I have to agree with the OP here, I thought it was well made but completely trapped in a homage that it wanted to escape but couldn't. It was a tug of war between contemporary approach and experiment in recreation which never found a true balance.
The cinematography was excellent but was representative of the fundamental problem in the film for me - some shots were ellaborate "modern" styled camera movements that embraced all the technology and capabilities a 2011 film has at it's disposal to make such beautiful, fluid, interesting camera movements, framing, etc. However, sometimes the camera was forced into a lock down position and framed everything as if it were trying to recreate how they made a film in 1920 - fine, but once you've shown me how interesting things can be and look with all the modern stylization, I'm more interested to see a silent film made by contemporary artists than to see contemporary artists try and recreate a fake old film. At times, some of the sequences seemed to be borderline embracing the cliched fast movements of silent films... which is actually a frame rate problem of whatever transfer and not intentional (correct me if I'm wrong?). For example, more or less whenever there is "action"... like the car driving into the tree - the movements of the characters seem to be flirting with that "style", which isn't a style at all.
I also agree wholeheartedly with the OP about the missed opportunity
the dream sequence had me sitting up in my seat and thinking "this is what everyone must be talking about - what a great idea!" I loved where that was going.

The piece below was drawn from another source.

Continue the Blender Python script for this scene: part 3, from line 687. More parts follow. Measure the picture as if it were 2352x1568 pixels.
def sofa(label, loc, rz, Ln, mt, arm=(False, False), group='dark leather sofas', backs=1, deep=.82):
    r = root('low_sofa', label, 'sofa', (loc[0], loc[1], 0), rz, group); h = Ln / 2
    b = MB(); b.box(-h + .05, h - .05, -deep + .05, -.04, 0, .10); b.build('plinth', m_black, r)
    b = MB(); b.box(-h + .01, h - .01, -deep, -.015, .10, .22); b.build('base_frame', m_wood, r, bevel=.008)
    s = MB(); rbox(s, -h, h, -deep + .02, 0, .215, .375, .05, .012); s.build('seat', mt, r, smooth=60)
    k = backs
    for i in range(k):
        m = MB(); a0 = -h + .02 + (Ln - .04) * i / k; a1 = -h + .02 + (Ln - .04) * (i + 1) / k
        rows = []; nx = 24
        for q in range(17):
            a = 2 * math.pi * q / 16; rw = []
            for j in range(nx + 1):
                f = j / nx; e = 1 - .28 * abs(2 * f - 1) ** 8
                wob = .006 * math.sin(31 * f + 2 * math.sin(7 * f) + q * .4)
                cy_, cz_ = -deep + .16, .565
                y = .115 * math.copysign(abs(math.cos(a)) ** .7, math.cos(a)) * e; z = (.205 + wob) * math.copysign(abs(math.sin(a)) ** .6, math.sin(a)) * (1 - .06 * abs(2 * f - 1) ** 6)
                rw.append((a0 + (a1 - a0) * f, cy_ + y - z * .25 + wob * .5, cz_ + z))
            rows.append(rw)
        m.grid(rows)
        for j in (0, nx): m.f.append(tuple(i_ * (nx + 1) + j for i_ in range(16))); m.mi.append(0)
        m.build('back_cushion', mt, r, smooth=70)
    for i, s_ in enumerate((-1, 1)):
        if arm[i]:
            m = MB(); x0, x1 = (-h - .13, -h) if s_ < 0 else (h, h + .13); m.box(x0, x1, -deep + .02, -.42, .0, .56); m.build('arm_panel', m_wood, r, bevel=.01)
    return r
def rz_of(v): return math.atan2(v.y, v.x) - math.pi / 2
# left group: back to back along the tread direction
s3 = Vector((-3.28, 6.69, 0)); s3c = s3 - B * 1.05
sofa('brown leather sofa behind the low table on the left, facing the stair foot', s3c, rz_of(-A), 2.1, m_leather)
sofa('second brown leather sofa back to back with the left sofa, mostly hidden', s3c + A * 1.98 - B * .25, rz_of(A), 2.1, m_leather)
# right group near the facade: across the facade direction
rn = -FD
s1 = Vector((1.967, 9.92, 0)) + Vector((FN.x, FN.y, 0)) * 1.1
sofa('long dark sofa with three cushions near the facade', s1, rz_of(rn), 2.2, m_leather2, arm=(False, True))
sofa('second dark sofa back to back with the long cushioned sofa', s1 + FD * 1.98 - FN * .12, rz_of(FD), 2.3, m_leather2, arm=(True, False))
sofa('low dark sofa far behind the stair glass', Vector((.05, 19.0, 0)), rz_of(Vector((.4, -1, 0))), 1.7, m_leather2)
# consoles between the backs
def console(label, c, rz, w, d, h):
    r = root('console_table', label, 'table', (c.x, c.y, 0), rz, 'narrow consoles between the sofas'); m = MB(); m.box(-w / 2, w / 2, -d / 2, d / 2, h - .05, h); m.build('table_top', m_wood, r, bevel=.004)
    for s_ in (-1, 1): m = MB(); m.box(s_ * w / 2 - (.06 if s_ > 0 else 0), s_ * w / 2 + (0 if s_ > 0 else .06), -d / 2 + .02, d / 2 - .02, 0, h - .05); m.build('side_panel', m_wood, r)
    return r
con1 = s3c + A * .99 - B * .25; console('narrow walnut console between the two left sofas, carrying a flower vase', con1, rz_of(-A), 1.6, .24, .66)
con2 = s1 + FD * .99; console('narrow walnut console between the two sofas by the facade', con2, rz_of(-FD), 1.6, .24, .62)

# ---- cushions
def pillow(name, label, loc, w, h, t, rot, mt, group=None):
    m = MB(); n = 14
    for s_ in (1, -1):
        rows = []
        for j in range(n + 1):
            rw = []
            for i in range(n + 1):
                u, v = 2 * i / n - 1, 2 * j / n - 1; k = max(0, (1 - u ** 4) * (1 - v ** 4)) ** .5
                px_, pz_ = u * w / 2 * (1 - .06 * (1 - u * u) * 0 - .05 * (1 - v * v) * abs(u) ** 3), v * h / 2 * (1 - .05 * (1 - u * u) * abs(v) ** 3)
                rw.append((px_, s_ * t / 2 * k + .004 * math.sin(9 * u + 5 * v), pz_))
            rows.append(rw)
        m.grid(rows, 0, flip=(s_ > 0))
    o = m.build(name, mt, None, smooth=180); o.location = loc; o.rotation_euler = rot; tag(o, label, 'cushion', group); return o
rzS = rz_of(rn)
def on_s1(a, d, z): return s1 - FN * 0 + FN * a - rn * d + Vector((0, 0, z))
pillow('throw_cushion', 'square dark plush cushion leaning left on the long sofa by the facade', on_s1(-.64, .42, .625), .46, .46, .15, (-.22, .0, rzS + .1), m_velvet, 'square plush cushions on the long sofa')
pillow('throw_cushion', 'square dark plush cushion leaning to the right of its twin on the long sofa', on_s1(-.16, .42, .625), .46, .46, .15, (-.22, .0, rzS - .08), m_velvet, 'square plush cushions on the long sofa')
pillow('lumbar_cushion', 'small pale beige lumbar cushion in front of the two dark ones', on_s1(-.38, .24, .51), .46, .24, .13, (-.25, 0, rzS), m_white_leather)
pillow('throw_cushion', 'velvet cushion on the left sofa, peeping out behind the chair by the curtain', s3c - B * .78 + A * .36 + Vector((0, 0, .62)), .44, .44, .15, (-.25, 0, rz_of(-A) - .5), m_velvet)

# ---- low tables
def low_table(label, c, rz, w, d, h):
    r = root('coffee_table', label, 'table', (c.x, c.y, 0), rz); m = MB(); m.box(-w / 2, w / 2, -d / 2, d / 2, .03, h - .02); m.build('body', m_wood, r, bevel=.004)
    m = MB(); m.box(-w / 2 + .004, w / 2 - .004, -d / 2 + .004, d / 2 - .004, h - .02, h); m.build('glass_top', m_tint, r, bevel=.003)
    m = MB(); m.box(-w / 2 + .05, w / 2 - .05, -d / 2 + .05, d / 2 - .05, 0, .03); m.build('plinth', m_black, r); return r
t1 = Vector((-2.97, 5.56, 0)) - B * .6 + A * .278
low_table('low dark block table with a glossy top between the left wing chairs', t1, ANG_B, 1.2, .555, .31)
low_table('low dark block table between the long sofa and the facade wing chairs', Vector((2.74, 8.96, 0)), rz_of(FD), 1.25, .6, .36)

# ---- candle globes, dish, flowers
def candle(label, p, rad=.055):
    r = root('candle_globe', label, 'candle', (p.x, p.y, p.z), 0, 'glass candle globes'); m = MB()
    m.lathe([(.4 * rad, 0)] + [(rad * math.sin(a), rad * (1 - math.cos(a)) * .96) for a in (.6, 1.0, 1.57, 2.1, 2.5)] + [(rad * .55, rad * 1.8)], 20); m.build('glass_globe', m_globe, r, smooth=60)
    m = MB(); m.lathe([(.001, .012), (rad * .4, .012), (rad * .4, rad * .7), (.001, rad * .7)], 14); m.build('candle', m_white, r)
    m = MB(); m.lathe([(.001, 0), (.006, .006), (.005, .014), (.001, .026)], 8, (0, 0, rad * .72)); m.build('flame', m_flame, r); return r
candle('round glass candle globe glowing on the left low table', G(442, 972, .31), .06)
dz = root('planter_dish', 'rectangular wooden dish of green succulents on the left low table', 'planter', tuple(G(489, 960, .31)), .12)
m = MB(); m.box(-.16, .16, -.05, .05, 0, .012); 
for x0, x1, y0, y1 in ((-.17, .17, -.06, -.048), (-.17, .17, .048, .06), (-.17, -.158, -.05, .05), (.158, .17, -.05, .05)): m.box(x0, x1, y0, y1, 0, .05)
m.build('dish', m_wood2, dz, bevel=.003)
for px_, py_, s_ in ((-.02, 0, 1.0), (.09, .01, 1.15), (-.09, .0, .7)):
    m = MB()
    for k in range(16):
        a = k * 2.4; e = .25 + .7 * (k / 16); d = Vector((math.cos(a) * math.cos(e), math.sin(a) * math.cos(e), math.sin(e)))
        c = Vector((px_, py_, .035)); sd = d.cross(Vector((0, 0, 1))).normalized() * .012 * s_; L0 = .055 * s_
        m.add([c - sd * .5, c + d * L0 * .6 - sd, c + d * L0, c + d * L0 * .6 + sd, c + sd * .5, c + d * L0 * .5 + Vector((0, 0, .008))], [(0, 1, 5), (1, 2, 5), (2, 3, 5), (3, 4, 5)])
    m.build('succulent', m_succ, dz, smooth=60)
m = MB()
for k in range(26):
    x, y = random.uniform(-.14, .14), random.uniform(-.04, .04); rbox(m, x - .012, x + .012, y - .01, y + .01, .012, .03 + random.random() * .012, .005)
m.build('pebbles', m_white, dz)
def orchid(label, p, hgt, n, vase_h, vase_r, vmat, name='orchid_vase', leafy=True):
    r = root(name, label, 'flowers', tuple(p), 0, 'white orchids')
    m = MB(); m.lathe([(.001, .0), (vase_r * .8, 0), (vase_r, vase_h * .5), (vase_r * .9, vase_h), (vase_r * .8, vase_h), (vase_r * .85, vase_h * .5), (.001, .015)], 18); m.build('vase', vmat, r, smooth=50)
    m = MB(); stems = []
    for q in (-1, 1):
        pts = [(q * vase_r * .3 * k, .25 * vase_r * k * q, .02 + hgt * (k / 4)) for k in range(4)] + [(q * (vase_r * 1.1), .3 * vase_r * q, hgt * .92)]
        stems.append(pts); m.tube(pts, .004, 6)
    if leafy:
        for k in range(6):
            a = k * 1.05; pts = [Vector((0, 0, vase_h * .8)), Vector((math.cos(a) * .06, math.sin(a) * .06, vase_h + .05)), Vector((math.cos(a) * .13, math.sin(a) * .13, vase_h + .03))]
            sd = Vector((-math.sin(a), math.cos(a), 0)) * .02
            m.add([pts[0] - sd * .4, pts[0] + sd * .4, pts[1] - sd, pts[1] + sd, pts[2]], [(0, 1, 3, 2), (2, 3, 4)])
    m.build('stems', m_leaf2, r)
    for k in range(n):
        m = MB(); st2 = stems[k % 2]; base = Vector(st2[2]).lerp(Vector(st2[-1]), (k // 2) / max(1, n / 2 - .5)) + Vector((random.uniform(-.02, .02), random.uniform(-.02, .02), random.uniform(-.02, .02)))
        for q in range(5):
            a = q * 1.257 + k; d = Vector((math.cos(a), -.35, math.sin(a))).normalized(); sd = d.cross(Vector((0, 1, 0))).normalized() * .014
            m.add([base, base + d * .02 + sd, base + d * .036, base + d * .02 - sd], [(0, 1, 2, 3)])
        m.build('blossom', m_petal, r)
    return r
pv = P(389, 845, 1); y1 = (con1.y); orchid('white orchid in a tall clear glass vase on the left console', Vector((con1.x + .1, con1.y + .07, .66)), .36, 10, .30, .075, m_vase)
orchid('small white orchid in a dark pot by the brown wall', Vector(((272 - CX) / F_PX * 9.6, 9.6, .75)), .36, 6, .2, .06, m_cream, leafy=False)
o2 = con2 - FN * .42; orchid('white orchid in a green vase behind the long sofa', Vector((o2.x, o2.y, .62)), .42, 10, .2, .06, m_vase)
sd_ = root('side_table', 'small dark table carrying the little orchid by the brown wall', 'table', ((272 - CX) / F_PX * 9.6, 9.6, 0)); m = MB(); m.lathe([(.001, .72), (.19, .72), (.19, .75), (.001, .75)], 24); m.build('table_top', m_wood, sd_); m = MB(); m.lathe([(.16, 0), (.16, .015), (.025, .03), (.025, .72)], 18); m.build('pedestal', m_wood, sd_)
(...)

And before it even started, it was over!
The acting was very good though and I thought it was funny that Dujardin and Bejo were going to be catapulted to international stardom on these roles - and face the exact same problem that the film focused on... stars of silent cinema typecast into silent roles and unable to make the jump to sound films. That will make for a peculiar situation. Worthy of a film in itself!

So despite the "feel good" cheese of too much of the film, I did enjoy it and think it very nice that something like this will get some major Oscar traction and be a gateway to silent cinema for a lot of new viewers who otherwise wouldn't have even considered it. And if it wins Best Picture, all the better. It's cheesey, but hey it's beautiful, in black and white and not something you see everyday. I enjoyed it for what it was and tried my best to turn off my film buff brain for a bit to enjoy the experience (for the most part, unsuccessfully). 3 or 3.5 / 5 for me.